Utku Zorba

We study the large-$c$ expansion of general relativity in ADM variables. Using a unified even $ω$-expansion, the ADM formulation gives a common starting point for Galilean and Carrollian limits. We focus on the Galilean branch and derive the ADM action and field equations up to NNLO. We then construct stationary vacuum solutions in weak and strong branches. In the weak branch, we find NLO Kerr-type, Hartle-Thorne-type and mixed-type solutions. The NLO weak equations also allow a simple extension to higher mass multipoles. At NNLO, the weak Kerr-type and extended Hartle-Thorne-type sectors solve the equations separately, but their naive sum is not a solution. The nonlinear NNLO equations generate mixed $J^2Q$ source terms, which require additional corrections to the NNLO lapse and NNLO spatial tensor field. This gives a mixed weak-branch Galilean solution in the ADM gauge.
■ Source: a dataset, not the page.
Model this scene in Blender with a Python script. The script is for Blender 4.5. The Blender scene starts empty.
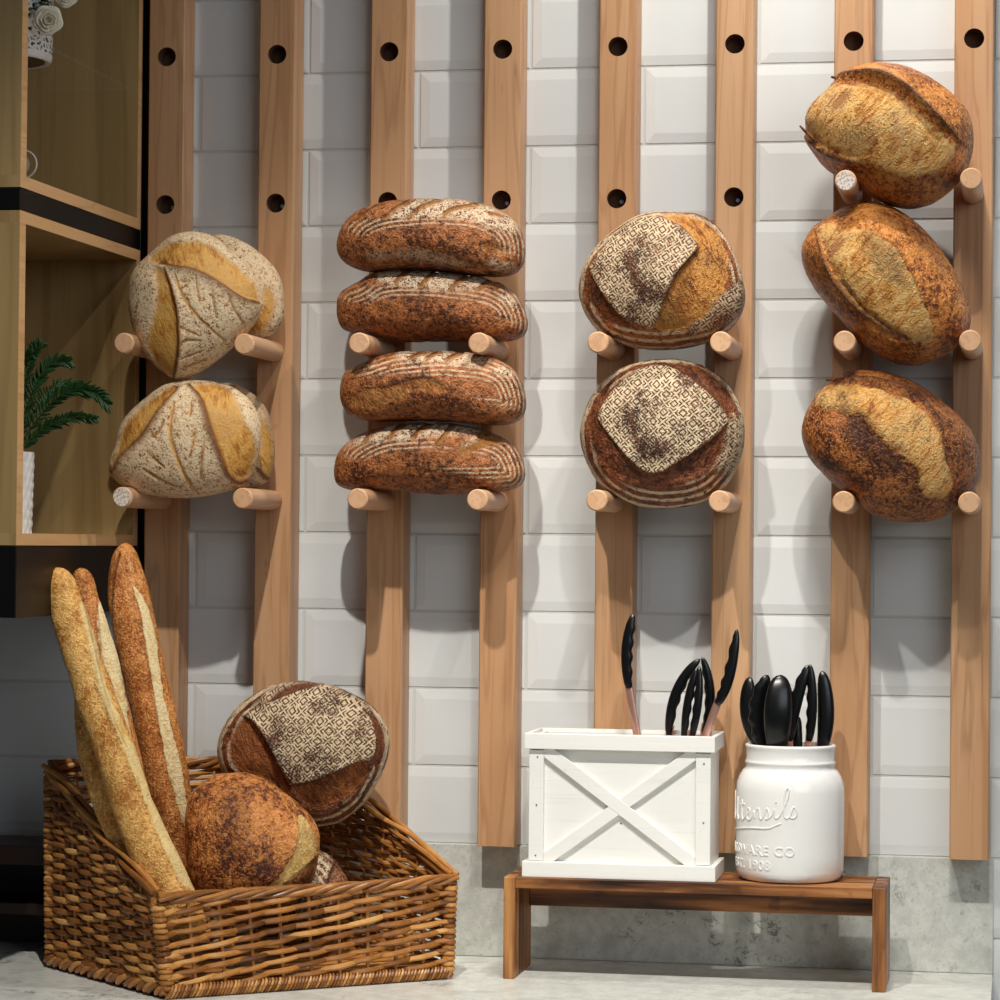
import bpy, bmesh, math, random
import numpy as np
from mathutils import Vector, Matrix
random.seed(7)
PI = math.pi
SC = bpy.context.scene
COL = SC.collection

# ------------------------------------------------------------------ camera maths
F = 2850.0
_dy = np.array([(1020-500)/F, -(548-500)/F, 1.0]); _dy /= np.linalg.norm(_dy)
_up = np.array([.006, 1.0, 0]); _up -= _dy*(_up@_dy); _up /= np.linalg.norm(_up)
_xx = np.cross(_up, _dy)
if _xx[0] < 0: _xx = -_xx
M = np.array([_xx, _dy, _up]).T          # cam(right, up, fwd) = M @ world
R = M.T
CAM = -(R@np.array([0, 0, 1.0]))*(F/800)
def ray(px, py): return R@np.array([(px-500)/F, -(py-500)/F, 1.0])
def at(px, py, Y):                        # point of the place seen at a pixel, at depth Y
    r = ray(px, py); return CAM+r*((Y-CAM[1])/r[1])
CAM = CAM-np.array([0, 0, at(940, 972, 0)[2]])
def proj(P):
    c = (np.asarray(P)-CAM)@M.T
    return np.stack([500+F*c[..., 0]/c[..., 2], 500-F*c[..., 1]/c[..., 2]], -1)
cam_d = bpy.data.cameras.new('camera'); cam_o = bpy.data.objects.new('camera', cam_d); COL.objects.link(cam_o)
cam_d.sensor_width = 36; cam_d.lens = F*36/1000; cam_d.clip_end = 50; cam_d.clip_start = .05
cam_o.matrix_world = Matrix(((M[0][0], M[1][0], -M[2][0], CAM[0]), (M[0][1], M[1][1], -M[2][1], CAM[1]),
                             (M[0][2], M[1][2], -M[2][2], CAM[2]), (0, 0, 0, 1)))
SC.camera = cam_o

# ------------------------------------------------------------------ mesh helpers
class MB:
    def __init__(s): s.v = []; s.f = []; s.a = []; s.cur = 0.5
    def add(s, vs, fs):
        b = len(s.v); s.v += [tuple(map(float, p)) for p in vs]; s.a += [s.cur]*len(vs)
        s.f += [tuple(b+i for i in f) for f in fs]
    def box(s, x0, x1, y0, y1, z0, z1, ch=0.0):
        if ch <= 0:
            vs = [(x, y, z) for x in (x0, x1) for y in (y0, y1) for z in (z0, z1)]
            s.add(vs, [(0, 1, 3, 2), (4, 6, 7, 5), (0, 4, 5, 1), (2, 3, 7, 6), (0, 2, 6, 4), (1, 5, 7, 3)])
        else:
            bm = bmesh.new(); bmesh.ops.create_cube(bm, size=1)
            for v in bm.verts:
                v.co = Vector(((x0+x1)/2+v.co.x*(x1-x0), (y0+y1)/2+v.co.y*(y1-y0), (z0+z1)/2+v.co.z*(z1-z0)))
            bmesh.ops.bevel(bm, geom=list(bm.edges), offset=ch, segments=2, affect='EDGES', profile=.6)
            s.bm(bm)
    def bm(s, bm, mat=None):
        bm.verts.index_update()
        s.add([(mat@v.co if mat else v.co) for v in bm.verts], [[v.index for v in f.verts] for f in bm.faces]); bm.free()
    def tube(s, pts, rad, n=8, cap=True, flat=1.0):
        P = [Vector(p) for p in pts]; k = len(P)
        if not hasattr(rad, '__len__'): rad = [rad]*k
        T = [(P[min(i+1, k-1)]-P[max(i-1, 0)]).normalized() for i in range(k)]
        ref = Vector((0, 0, 1)) if abs(T[0].z) < .9 else Vector((1, 0, 0))
        N = (ref-T[0]*ref.dot(T[0])).normalized(); vs = []
        for i in range(k):
            N = (N-T[i]*N.dot(T[i])).normalized(); B = T[i].cross(N)
            for j in range(n):
                a = 2*PI*j/n; vs.append(P[i]+(N*math.cos(a)+B*math.sin(a)*flat)*rad[i])
        fs = [(i*n+j, i*n+(j+1) % n, (i+1)*n+(j+1) % n, (i+1)*n+j) for i in range(k-1) for j in range(n)]
        if cap: fs += [tuple(range(n))[::-1], tuple((k-1)*n+j for j in range(n))]
        s.add(vs, fs)
    def lathe(s, prof, n=48, c=(0, 0, 0), close=True):
        vs = [(c[0]+r*math.cos(2*PI*j/n), c[1]+r*math.sin(2*PI*j/n), c[2]+z) for r, z in prof for j in range(n)]
        k = len(prof)
        fs = [(i*n+j, i*n+(j+1) % n, (i+1)*n+(j+1) % n, (i+1)*n+j) for i in range(k-1) for j in range(n)]
        if close: fs += [tuple(range(n))[::-1], tuple((k-1)*n+j for j in range(n))]
        s.add(vs, fs)
    def build(s, name, mat, parent=None, smooth=False, org=None, bevel=0, ang=40):
        o = np.array(org if org is not None else (0, 0, 0), float)
        me = bpy.data.meshes.new(name)
        me.from_pydata([tuple(np.array(p)-o) for p in s.v], [], s.f)
        at_ = me.attributes.new('rnd', 'FLOAT', 'POINT'); at_.data.foreach_set('value', s.a)
        bm = bmesh.new(); bm.from_mesh(me); bmesh.ops.recalc_face_normals(bm, faces=list(bm.faces)); bm.to_mesh(me); bm.free()
        if smooth: me.shade_smooth(); me.set_sharp_from_angle(angle=math.radians(ang))
        me.materials.append(mat)
        ob = bpy.data.objects.new(name, me); COL.objects.link(ob)
        ob.location = o
        if parent: ob.parent = parent; ob.location = Vector(o)-Vector(world_loc(parent))
        if bevel:
            m = ob.modifiers.new('bevel', 'BEVEL'); m.width = bevel; m.segments = 2; m.limit_method = 'ANGLE'; m.angle_limit = math.radians(35)
        return ob
def world_loc(o):
    l = Vector(o.location)
    while o.parent: o = o.parent; l = l+Vector(o.location)
    return l
def thing(name, label, cat, loc, group=None):
    o = bpy.data.objects.new(name, None); COL.objects.link(o); o.location = loc; o.empty_display_size = .02
    return tag(o, label, cat, group)
def tag(o, label, cat, group=None):
    o['label'] = label; o['category'] = cat
    if group: o['group'] = group
    return o
def struct(o): o['kind'] = 'structure'; return o

# ------------------------------------------------------------------ materials
def c(r, g, b):
    f = lambda v: (v/255/12.92 if v/255 <= .04045 else ((v/255+.055)/1.055)**2.4)
    return (f(r), f(g), f(b), 1)
class NT:
    def __init__(s, name):
        s.m = bpy.data.materials.new(name); s.m.use_nodes = True; s.t = s.m.node_tree
        s.b = s.t.nodes['Principled BSDF']
    def put(s, sock, v):
        if isinstance(v, bpy.types.NodeSocket): s.t.links.new(v, sock)
        else: sock.default_value = v
    def n(s, typ, ins=None, out=0, **kw):
        nd = s.t.nodes.new('ShaderNode'+typ)
        for k, v in kw.items(): setattr(nd, k, v)
        for k, v in (ins or {}).items(): s.put(nd.inputs[k], v)
        return nd.outputs[out]
    def math(s, op, a, b=0.0, clamp=False): return s.n('Math', {0: a, 1: b}, operation=op, use_clamp=clamp)
    def obj(s): return s.n('TexCoord', out=3)
    def attr(s, nm): return s.n('Attribute', out=2, attribute_name=nm)
    def noise(s, co, scale, detail=4, rough=.55, dist=0): return s.n('TexNoise', {'Vector': co, 'Scale': scale, 'Detail': detail, 'Roughness': rough, 'Distortion': dist})
    def map(s, co, scale=(1, 1, 1), rot=(0, 0, 0), loc=(0, 0, 0)): return s.n('Mapping', {'Vector': co, 'Scale': scale, 'Rotation': rot, 'Location': loc})
    def step(s, v, lo, hi): return s.n('MapRange', {'Value': v, 'From Min': lo, 'From Max': hi}, interpolation_type='SMOOTHSTEP')
    def mix(s, f, a, b):
        nd = s.t.nodes.new('ShaderNodeMix'); nd.data_type = 'RGBA'
        s.put(nd.inputs[0], f); s.put(nd.inputs[6], a); s.put(nd.inputs[7], b); return nd.outputs[2]
    def ramp(s, v, stops):
        nd = s.t.nodes.new('ShaderNodeValToRGB'); s.put(nd.inputs[0], v); e = nd.color_ramp.elements
        while len(e) < len(stops): e.new(.5)
        for i, (p, col) in enumerate(stops): e[i].position = p; e[i].color = col
        return nd.outputs[0]
    def bump(s, h, strength=.3, dist=.001): return s.n('Bump', {'Height': h, 'Strength': strength, 'Distance': dist})
    def done(s, col, rough=.5, bump=None, spec=.4, **kw):
        s.put(s.b.inputs['Base Color'], col); s.put(s.b.inputs['Roughness'], rough); s.b.inputs['Specular IOR Level'].default_value = spec
        if bump is not None: s.put(s.b.inputs['Normal'], bump)
        for k, v in kw.items(): s.put(s.b.inputs[k.replace('_', ' ')], v)
        return s.m
def plain(name, col, rough=.5, spec=.4, **kw): return NT(name).done(col, rough, None, spec, **kw)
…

In the strong branch, Kerr-type data solve the equations through NNLO while the strong Hartle-Thorne-type data solve the NLO equations. We also explain how the ADM data can be reconstructed into approximate spacetime metrics. Since these metrics include spin, quadrupole and mixed spin-quadrupole effects, they may be useful for studying the spacetime around rotating compact objects such as black holes and neutron stars.